É claro que houve pais e mães que – até com seu silêncio – puderam inculcar sentimentos de ódio ou de revanche entre seus próprios filhos (muitas vezes, sem pretender isso). Houve outros, pelo contrário, que – conscientemente ou não – suscitaram a ideia contrária: a de que esse horror que nos relatam – traduzido em fatos concretos – não deve se repetir jamais e que é preciso viver – e conviver – de maneira que isso seja assim: que nunca volte a ocorrer.
Pois bem, este historiador – quando ainda não o era –, sendo criança e, depois, já adolescente, teve a sorte de se formar em uma família que não lhe poupou dos relatos do sofrimento que viveu, mas o fez de tal modo que o que lhe inculcou – como se gravassem isso nele com ferro candente – é que tudo isso serve como uma recordação permanente do que jamais se há de repetir, para o qual – claro está – não importam tanto as palavras, mas sim a forma de viver de cada um.
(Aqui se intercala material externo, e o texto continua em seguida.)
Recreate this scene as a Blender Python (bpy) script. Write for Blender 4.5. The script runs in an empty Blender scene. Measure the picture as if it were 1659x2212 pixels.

É possível – não sei – que essa formação infantil tenha me induzido a fazer-me perguntas quando comecei a ouvir os calvários de outros espanhóis. Foram muitas essas perguntas, mas a que vem ao caso é esta: em quase todos os calvários - de esquerdas e direitas, dito coloquialmente – se misturam, de forma um tanto estranha, o bem e o mal. O narrador relata quase sempre um calvário. Mas, ao detalhá-lo, podemos observar retalhos de bondade que suavizaram aquele horror ou, pelo menos, tentaram isso – ainda que tenham fracassado – e, em mais de uma ocasião, conseguiram impedi-lo. Lembro, por exemplo, que, no meu povoado – uma pequena cidade aragonesa –, quem tirou da prisão duas irmãs de uma família de comerciantes apelidada “Los Zamoranos” foi seu irmão, que pediu auxílio para isso aos chefes do batalhão em que se havia alistado para disfarçar e evitar que fosse ele o preso e, precisamente, o fuzilado. Era óbvio que esses chefes e companheiros de armas – que, certamente, não eram bobos – devem ter compreendido que aquele rapaz pensava, na verdade, como os do bando inimigo. Pelo menos, estava claro que suas irmãs o faziam. Por isso, justamente, elas foram presas. No entanto, não indagaram sobre as verdadeiras ideias do seu companheiro, mas percorreram com ele os cem quilômetros que distavam de Zaragoza para salvar – e em sua casa, sem necessidade de esconder-se – essas duas pessoas.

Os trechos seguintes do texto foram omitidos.